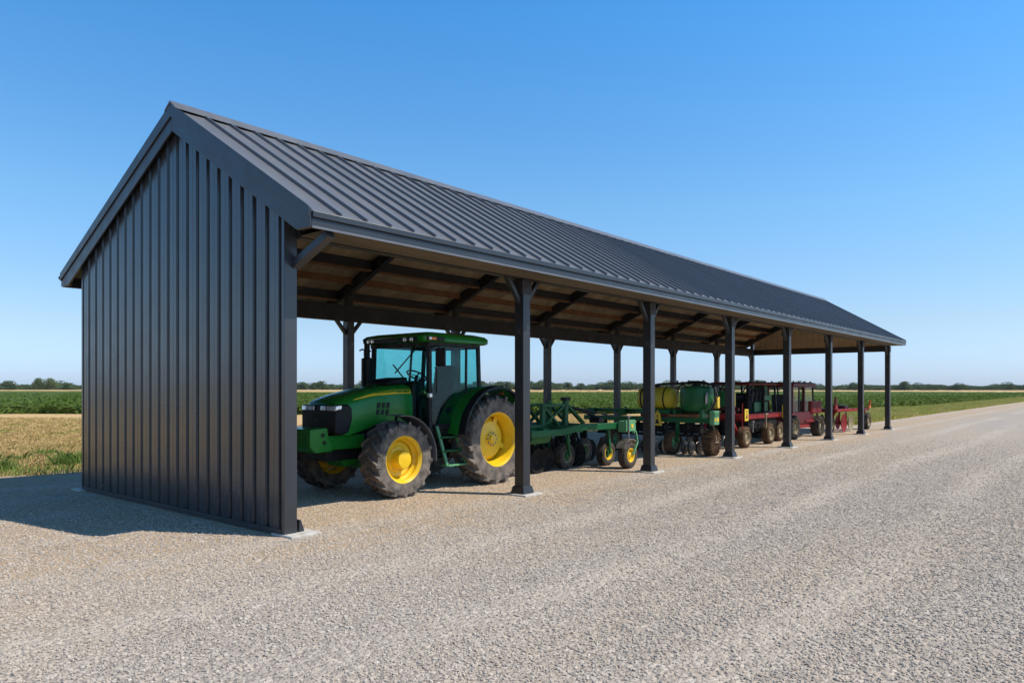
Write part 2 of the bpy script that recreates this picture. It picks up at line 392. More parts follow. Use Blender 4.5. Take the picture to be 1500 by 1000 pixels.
# ------------------------------------------------------------------ vegetation
def leaf_mat(name, a, b_, trans=.25, c3=None):
    m = bpy.data.materials.new(name); m.use_nodes = True; nt = m.node_tree; b = nt.nodes['Principled BSDF']
    co = nt.nodes.new('ShaderNodeNewGeometry').outputs['Random Per Island']
    c = mixc(nt, co, a, b_)
    if c3:
        oc = nt.nodes.new('ShaderNodeTexCoord').outputs['Object']
        c = mixc(nt, ramp(nt, noise(nt, oc, .5, 4, .6), .52, .66), c, c3)
    oi = nt.nodes.new('ShaderNodeObjectInfo')
    c = mixc(nt, ramp(nt, oi.outputs['Random'], 0, 1, 0, .35), c, tuple(v*.6 for v in a))
    nt.links.new(c, b.inputs['Base Color']); b.inputs['Roughness'].default_value = .7; b.inputs['Specular IOR Level'].default_value = .12
    tl = nt.nodes.new('ShaderNodeBsdfTranslucent'); nt.links.new(c, tl.inputs[0])
    mx = nt.nodes.new('ShaderNodeMixShader'); mx.inputs[0].default_value = trans
    nt.links.new(b.outputs[0], mx.inputs[1]); nt.links.new(tl.outputs[0], mx.inputs[2])
    nt.links.new(mx.outputs[0], nt.nodes['Material Output'].inputs[0]); return m
M['leaf'] = leaf_mat('tree_leaves', (.085, .130, .055), (.130, .180, .085))
M['leaf_light'] = leaf_mat('light_tree_leaves', (.120, .175, .060), (.185, .230, .10))
M['bark'] = mat('bark', (.09, .07, .05), .95, 0, .3, 2, .3, 8)
M['soy'] = leaf_mat('crop_leaves', (.080, .130, .020), (.120, .180, .036), .3)
M['blade_dry'] = leaf_mat('dry_grass_blades', (.70, .52, .25), (.60, .44, .19), .3, (.34, .36, .09))
M['blade_green'] = leaf_mat('green_grass_blades', (.36, .38, .075), (.52, .48, .15), .35, (.68, .52, .25))
M['weed'] = leaf_mat('weed_leaves', (.17, .27, .05), (.28, .37, .10), .35)

def np_mesh(name, verts, nper, m):
    """verts (n, nper, 3): n separate faces"""
    n = len(verts); me = bpy.data.meshes.new(name)
    me.vertices.add(n*nper); me.vertices.foreach_set('co', verts.reshape(-1).astype('f'))
    me.loops.add(n*nper); me.loops.foreach_set('vertex_index', np.arange(n*nper, dtype='i'))
    me.polygons.add(n); me.polygons.foreach_set('loop_start', np.arange(0, n*nper, nper, dtype='i'))
    me.polygons.foreach_set('loop_total', np.full(n, nper, 'i'))
    me.update(calc_edges=True); me.materials.append(m); return me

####

◆ **What you should do**
The listing above needs to be output again exactly. Don't include the pictures.

◆ **Task result**
Write part 2 of the bpy script that recreates this picture. It picks up at line 392. More parts follow. Use Blender 4.5. Take the picture to be 1500 by 1000 pixels.
# ------------------------------------------------------------------ vegetation
def leaf_mat(name, a, b_, trans=.25, c3=None):
    m = bpy.data.materials.new(name); m.use_nodes = True; nt = m.node_tree; b = nt.nodes['Principled BSDF']
    co = nt.nodes.new('ShaderNodeNewGeometry').outputs['Random Per Island']
    c = mixc(nt, co, a, b_)
    if c3:
        oc = nt.nodes.new('ShaderNodeTexCoord').outputs['Object']
        c = mixc(nt, ramp(nt, noise(nt, oc, .5, 4, .6), .52, .66), c, c3)
    oi = nt.nodes.new('ShaderNodeObjectInfo')
    c = mixc(nt, ramp(nt, oi.outputs['Random'], 0, 1, 0, .35), c, tuple(v*.6 for v in a))
    nt.links.new(c, b.inputs['Base Color']); b.inputs['Roughness'].default_value = .7; b.inputs['Specular IOR Level'].default_value = .12
    tl = nt.nodes.new('ShaderNodeBsdfTranslucent'); nt.links.new(c, tl.inputs[0])
    mx = nt.nodes.new('ShaderNodeMixShader'); mx.inputs[0].default_value = trans
    nt.links.new(b.outputs[0], mx.inputs[1]); nt.links.new(tl.outputs[0], mx.inputs[2])
    nt.links.new(mx.outputs[0], nt.nodes['Material Output'].inputs[0]); return m
M['leaf'] = leaf_mat('tree_leaves', (.085, .130, .055), (.130, .180, .085))
M['leaf_light'] = leaf_mat('light_tree_leaves', (.120, .175, .060), (.185, .230, .10))
M['bark'] = mat('bark', (.09, .07, .05), .95, 0, .3, 2, .3, 8)
M['soy'] = leaf_mat('crop_leaves', (.080, .130, .020), (.120, .180, .036), .3)
M['blade_dry'] = leaf_mat('dry_grass_blades', (.70, .52, .25), (.60, .44, .19), .3, (.34, .36, .09))
M['blade_green'] = leaf_mat('green_grass_blades', (.36, .38, .075), (.52, .48, .15), .35, (.68, .52, .25))
M['weed'] = leaf_mat('weed_leaves', (.17, .27, .05), (.28, .37, .10), .35)

def np_mesh(name, verts, nper, m):
    """verts (n, nper, 3): n separate faces"""
    n = len(verts); me = bpy.data.meshes.new(name)
    me.vertices.add(n*nper); me.vertices.foreach_set('co', verts.reshape(-1).astype('f'))
    me.loops.add(n*nper); me.loops.foreach_set('vertex_index', np.arange(n*nper, dtype='i'))
    me.polygons.add(n); me.polygons.foreach_set('loop_start', np.arange(0, n*nper, nper, dtype='i'))
    me.polygons.foreach_set('loop_total', np.full(n, nper, 'i'))
    me.update(calc_edges=True); me.materials.append(m); return me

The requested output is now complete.